* start Source data *

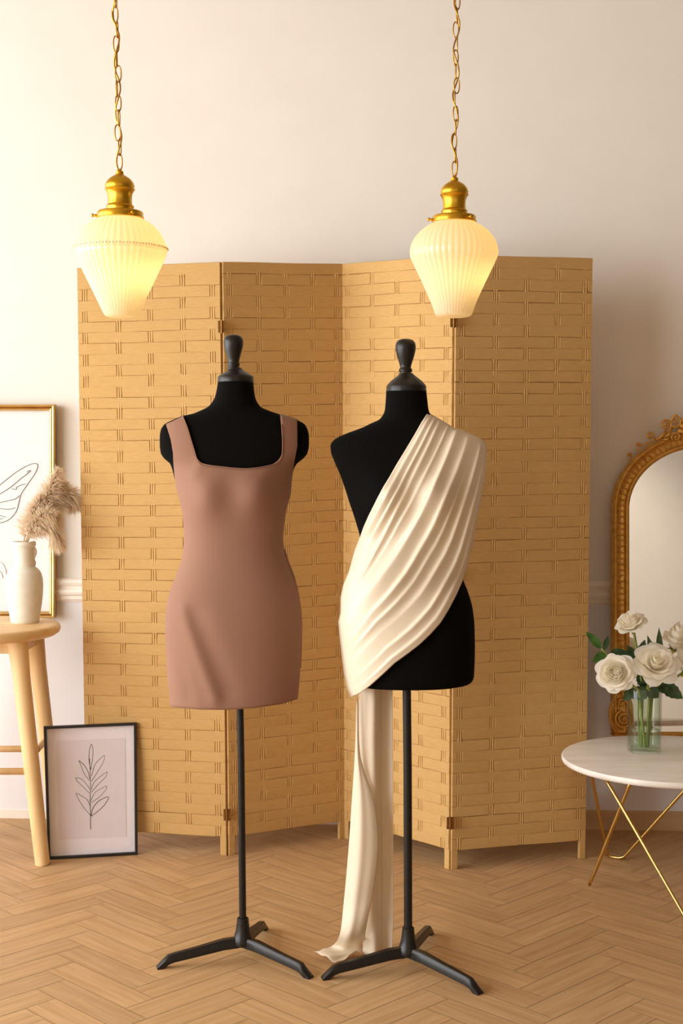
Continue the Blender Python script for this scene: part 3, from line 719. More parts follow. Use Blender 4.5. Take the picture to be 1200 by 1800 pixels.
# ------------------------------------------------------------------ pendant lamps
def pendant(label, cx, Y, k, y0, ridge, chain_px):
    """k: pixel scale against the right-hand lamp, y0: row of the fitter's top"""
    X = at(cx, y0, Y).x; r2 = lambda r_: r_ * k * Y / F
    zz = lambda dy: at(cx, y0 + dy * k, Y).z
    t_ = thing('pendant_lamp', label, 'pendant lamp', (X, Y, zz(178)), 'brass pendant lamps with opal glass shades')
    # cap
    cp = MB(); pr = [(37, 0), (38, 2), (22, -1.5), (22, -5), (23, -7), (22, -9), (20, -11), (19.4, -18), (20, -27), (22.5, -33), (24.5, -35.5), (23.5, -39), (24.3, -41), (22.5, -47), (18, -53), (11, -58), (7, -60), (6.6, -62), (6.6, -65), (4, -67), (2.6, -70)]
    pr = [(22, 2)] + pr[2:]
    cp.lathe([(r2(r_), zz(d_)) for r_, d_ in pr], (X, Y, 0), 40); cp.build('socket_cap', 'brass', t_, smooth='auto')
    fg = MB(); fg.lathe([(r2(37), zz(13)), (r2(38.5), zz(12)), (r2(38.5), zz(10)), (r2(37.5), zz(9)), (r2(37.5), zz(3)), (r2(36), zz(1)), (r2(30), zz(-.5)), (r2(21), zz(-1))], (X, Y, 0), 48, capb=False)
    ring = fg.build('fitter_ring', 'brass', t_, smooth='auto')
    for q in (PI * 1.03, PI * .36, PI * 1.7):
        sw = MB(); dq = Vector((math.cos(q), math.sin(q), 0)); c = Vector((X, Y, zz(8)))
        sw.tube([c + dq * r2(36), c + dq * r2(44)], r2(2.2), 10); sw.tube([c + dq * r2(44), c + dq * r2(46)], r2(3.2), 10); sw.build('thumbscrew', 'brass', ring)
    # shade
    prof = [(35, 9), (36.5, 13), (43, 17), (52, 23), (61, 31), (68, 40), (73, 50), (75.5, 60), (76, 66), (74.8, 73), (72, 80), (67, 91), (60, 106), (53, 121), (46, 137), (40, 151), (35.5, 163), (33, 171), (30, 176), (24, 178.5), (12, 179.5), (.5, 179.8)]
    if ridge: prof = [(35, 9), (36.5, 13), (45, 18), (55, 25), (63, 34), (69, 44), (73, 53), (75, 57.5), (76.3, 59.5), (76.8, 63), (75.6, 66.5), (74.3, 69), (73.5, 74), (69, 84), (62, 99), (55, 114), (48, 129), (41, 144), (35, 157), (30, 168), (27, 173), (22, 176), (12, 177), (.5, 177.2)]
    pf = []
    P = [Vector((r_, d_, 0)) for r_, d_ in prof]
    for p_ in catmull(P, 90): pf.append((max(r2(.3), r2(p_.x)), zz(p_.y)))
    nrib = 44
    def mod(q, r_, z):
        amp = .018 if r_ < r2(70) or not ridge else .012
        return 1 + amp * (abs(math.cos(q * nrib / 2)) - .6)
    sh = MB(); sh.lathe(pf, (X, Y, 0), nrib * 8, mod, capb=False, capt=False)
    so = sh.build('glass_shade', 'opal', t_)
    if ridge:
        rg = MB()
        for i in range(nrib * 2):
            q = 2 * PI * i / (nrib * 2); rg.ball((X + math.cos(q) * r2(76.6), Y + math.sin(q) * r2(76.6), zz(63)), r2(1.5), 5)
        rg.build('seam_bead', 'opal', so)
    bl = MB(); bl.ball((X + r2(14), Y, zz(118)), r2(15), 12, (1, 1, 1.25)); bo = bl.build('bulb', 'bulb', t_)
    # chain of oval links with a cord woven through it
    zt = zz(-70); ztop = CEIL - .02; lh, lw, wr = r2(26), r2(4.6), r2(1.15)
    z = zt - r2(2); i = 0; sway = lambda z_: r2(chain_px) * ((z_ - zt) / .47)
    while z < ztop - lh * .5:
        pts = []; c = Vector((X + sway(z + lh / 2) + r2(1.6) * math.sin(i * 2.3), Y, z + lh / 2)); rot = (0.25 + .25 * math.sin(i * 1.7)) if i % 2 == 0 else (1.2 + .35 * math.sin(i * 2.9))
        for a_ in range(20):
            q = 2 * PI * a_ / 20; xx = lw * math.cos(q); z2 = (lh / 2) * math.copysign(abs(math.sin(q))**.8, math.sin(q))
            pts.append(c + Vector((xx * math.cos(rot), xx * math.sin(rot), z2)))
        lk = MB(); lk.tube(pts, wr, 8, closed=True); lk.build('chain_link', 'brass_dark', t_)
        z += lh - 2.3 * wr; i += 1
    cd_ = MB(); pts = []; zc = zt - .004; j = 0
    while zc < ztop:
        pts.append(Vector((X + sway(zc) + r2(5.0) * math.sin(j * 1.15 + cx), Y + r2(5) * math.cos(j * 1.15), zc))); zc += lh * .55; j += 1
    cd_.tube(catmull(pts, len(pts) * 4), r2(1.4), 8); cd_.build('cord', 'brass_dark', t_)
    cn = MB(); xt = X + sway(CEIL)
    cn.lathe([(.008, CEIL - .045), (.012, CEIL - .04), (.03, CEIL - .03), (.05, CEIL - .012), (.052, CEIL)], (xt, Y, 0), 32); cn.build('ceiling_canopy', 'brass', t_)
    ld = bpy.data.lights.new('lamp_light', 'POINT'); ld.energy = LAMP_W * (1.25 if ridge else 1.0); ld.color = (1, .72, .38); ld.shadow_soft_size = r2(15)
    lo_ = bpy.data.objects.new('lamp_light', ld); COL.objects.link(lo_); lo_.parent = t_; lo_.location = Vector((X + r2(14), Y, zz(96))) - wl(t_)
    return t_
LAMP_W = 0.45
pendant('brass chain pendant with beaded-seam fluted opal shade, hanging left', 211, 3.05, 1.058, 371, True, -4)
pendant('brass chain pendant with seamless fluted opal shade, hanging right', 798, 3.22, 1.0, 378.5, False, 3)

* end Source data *

* _What you need to do_:
Take the data above and repeat it exactly, leaving each picture out.

* _Solution to the exercise_:
Continue the Blender Python script for this scene: part 3, from line 719. More parts follow. Use Blender 4.5. Take the picture to be 1200 by 1800 pixels.
# ------------------------------------------------------------------ pendant lamps
def pendant(label, cx, Y, k, y0, ridge, chain_px):
    """k: pixel scale against the right-hand lamp, y0: row of the fitter's top"""
    X = at(cx, y0, Y).x; r2 = lambda r_: r_ * k * Y / F
    zz = lambda dy: at(cx, y0 + dy * k, Y).z
    t_ = thing('pendant_lamp', label, 'pendant lamp', (X, Y, zz(178)), 'brass pendant lamps with opal glass shades')
    # cap
    cp = MB(); pr = [(37, 0), (38, 2), (22, -1.5), (22, -5), (23, -7), (22, -9), (20, -11), (19.4, -18), (20, -27), (22.5, -33), (24.5, -35.5), (23.5, -39), (24.3, -41), (22.5, -47), (18, -53), (11, -58), (7, -60), (6.6, -62), (6.6, -65), (4, -67), (2.6, -70)]
    pr = [(22, 2)] + pr[2:]
    cp.lathe([(r2(r_), zz(d_)) for r_, d_ in pr], (X, Y, 0), 40); cp.build('socket_cap', 'brass', t_, smooth='auto')
    fg = MB(); fg.lathe([(r2(37), zz(13)), (r2(38.5), zz(12)), (r2(38.5), zz(10)), (r2(37.5), zz(9)), (r2(37.5), zz(3)), (r2(36), zz(1)), (r2(30), zz(-.5)), (r2(21), zz(-1))], (X, Y, 0), 48, capb=False)
    ring = fg.build('fitter_ring', 'brass', t_, smooth='auto')
    for q in (PI * 1.03, PI * .36, PI * 1.7):
        sw = MB(); dq = Vector((math.cos(q), math.sin(q), 0)); c = Vector((X, Y, zz(8)))
        sw.tube([c + dq * r2(36), c + dq * r2(44)], r2(2.2), 10); sw.tube([c + dq * r2(44), c + dq * r2(46)], r2(3.2), 10); sw.build('thumbscrew', 'brass', ring)
    # shade
    prof = [(35, 9), (36.5, 13), (43, 17), (52, 23), (61, 31), (68, 40), (73, 50), (75.5, 60), (76, 66), (74.8, 73), (72, 80), (67, 91), (60, 106), (53, 121), (46, 137), (40, 151), (35.5, 163), (33, 171), (30, 176), (24, 178.5), (12, 179.5), (.5, 179.8)]
    if ridge: prof = [(35, 9), (36.5, 13), (45, 18), (55, 25), (63, 34), (69, 44), (73, 53), (75, 57.5), (76.3, 59.5), (76.8, 63), (75.6, 66.5), (74.3, 69), (73.5, 74), (69, 84), (62, 99), (55, 114), (48, 129), (41, 144), (35, 157), (30, 168), (27, 173), (22, 176), (12, 177), (.5, 177.2)]
    pf = []
    P = [Vector((r_, d_, 0)) for r_, d_ in prof]
    for p_ in catmull(P, 90): pf.append((max(r2(.3), r2(p_.x)), zz(p_.y)))
    nrib = 44
    def mod(q, r_, z):
        amp = .018 if r_ < r2(70) or not ridge else .012
        return 1 + amp * (abs(math.cos(q * nrib / 2)) - .6)
    sh = MB(); sh.lathe(pf, (X, Y, 0), nrib * 8, mod, capb=False, capt=False)
    so = sh.build('glass_shade', 'opal', t_)
    if ridge:
        rg = MB()
        for i in range(nrib * 2):
            q = 2 * PI * i / (nrib * 2); rg.ball((X + math.cos(q) * r2(76.6), Y + math.sin(q) * r2(76.6), zz(63)), r2(1.5), 5)
        rg.build('seam_bead', 'opal', so)
    bl = MB(); bl.ball((X + r2(14), Y, zz(118)), r2(15), 12, (1, 1, 1.25)); bo = bl.build('bulb', 'bulb', t_)
    # chain of oval links with a cord woven through it
    zt = zz(-70); ztop = CEIL - .02; lh, lw, wr = r2(26), r2(4.6), r2(1.15)
    z = zt - r2(2); i = 0; sway = lambda z_: r2(chain_px) * ((z_ - zt) / .47)
    while z < ztop - lh * .5:
        pts = []; c = Vector((X + sway(z + lh / 2) + r2(1.6) * math.sin(i * 2.3), Y, z + lh / 2)); rot = (0.25 + .25 * math.sin(i * 1.7)) if i % 2 == 0 else (1.2 + .35 * math.sin(i * 2.9))
        for a_ in range(20):
            q = 2 * PI * a_ / 20; xx = lw * math.cos(q); z2 = (lh / 2) * math.copysign(abs(math.sin(q))**.8, math.sin(q))
            pts.append(c + Vector((xx * math.cos(rot), xx * math.sin(rot), z2)))
        lk = MB(); lk.tube(pts, wr, 8, closed=True); lk.build('chain_link', 'brass_dark', t_)
        z += lh - 2.3 * wr; i += 1
    cd_ = MB(); pts = []; zc = zt - .004; j = 0
    while zc < ztop:
        pts.append(Vector((X + sway(zc) + r2(5.0) * math.sin(j * 1.15 + cx), Y + r2(5) * math.cos(j * 1.15), zc))); zc += lh * .55; j += 1
    cd_.tube(catmull(pts, len(pts) * 4), r2(1.4), 8); cd_.build('cord', 'brass_dark', t_)
    cn = MB(); xt = X + sway(CEIL)
    cn.lathe([(.008, CEIL - .045), (.012, CEIL - .04), (.03, CEIL - .03), (.05, CEIL - .012), (.052, CEIL)], (xt, Y, 0), 32); cn.build('ceiling_canopy', 'brass', t_)
    ld = bpy.data.lights.new('lamp_light', 'POINT'); ld.energy = LAMP_W * (1.25 if ridge else 1.0); ld.color = (1, .72, .38); ld.shadow_soft_size = r2(15)
    lo_ = bpy.data.objects.new('lamp_light', ld); COL.objects.link(lo_); lo_.parent = t_; lo_.location = Vector((X + r2(14), Y, zz(96))) - wl(t_)
    return t_
LAMP_W = 0.45
pendant('brass chain pendant with beaded-seam fluted opal shade, hanging left', 211, 3.05, 1.058, 371, True, -4)
pendant('brass chain pendant with seamless fluted opal shade, hanging right', 798, 3.22, 1.0, 378.5, False, 3)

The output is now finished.